President Obama acted within his legal authority to appoint Richard Cordray to lead the National Consumer Protection Bureau last week, during a period when the Senate was conducting "pro forma" holiday sessions, according to a memo released this morning by a key unit of the Justice Department.

The president's bold move set off waves of criticism from Republican lawmakers, many of whom had demanded to know whether the White House made the appointment without consulting the Justice Department's Office of Legal Counsel, a critical arbiter of the constitution for the executive branch.

But in an Office of Legal Counsel memo dated Jan. 6 and released earlier today, Assistant Attorney General Virginia A. Seitz writes that a survey of the U.S. Constitution and precedent support the idea that the Senate's short pro forma sessions do not interrupt a true recess. So, "the president therefore has discretion to conclude the Senate is unavailable to perform its advise-and-consent function and to exercise his power to make recess appointments."

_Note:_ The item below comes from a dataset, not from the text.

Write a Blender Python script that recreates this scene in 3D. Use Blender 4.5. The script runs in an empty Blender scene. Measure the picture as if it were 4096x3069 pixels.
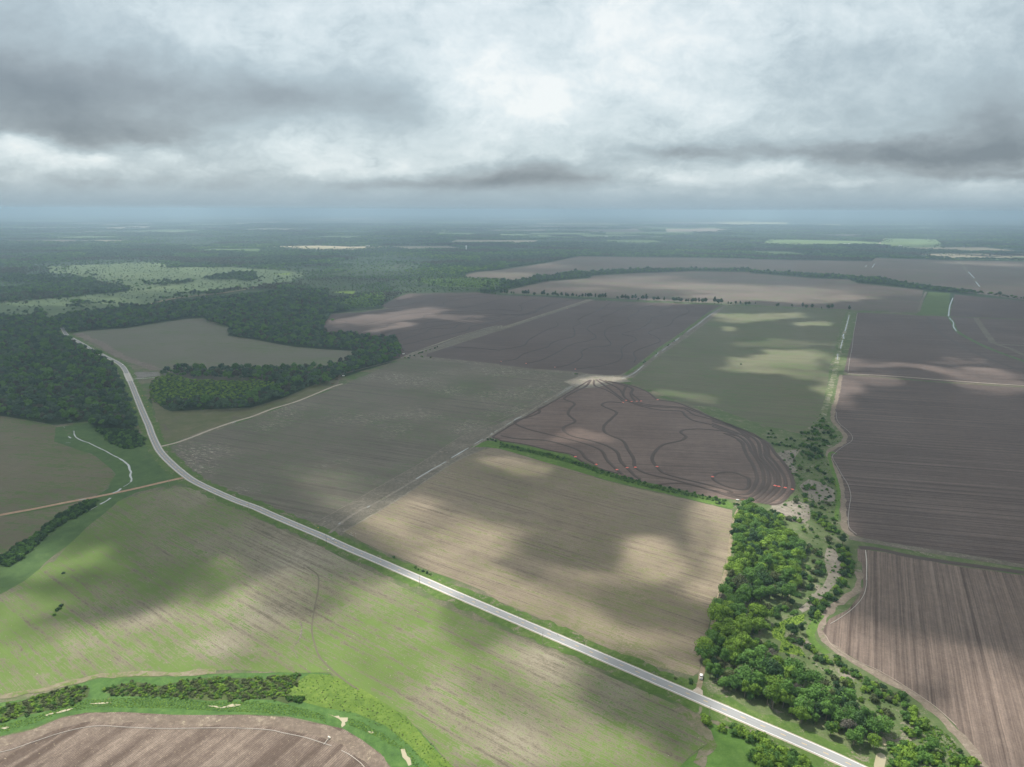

The Recess Appointments Clause of the Constitution gives the president the power to fill vacancies during Senate breaks — but the fighting over the Cordray appointment boils down to the meaning of the word "recess" — and whether the minute-long sessions led by a single senator, often during the holidays, count as real work periods under the meaning of the law. The U.S. Supreme Court has never addressed the issue directly but Harvard Law Professor Lawrence Tribe told NPR last week that he expected possible litigation by businesses who are regulated by Cordray could make its way all the way up to the nation's highest court.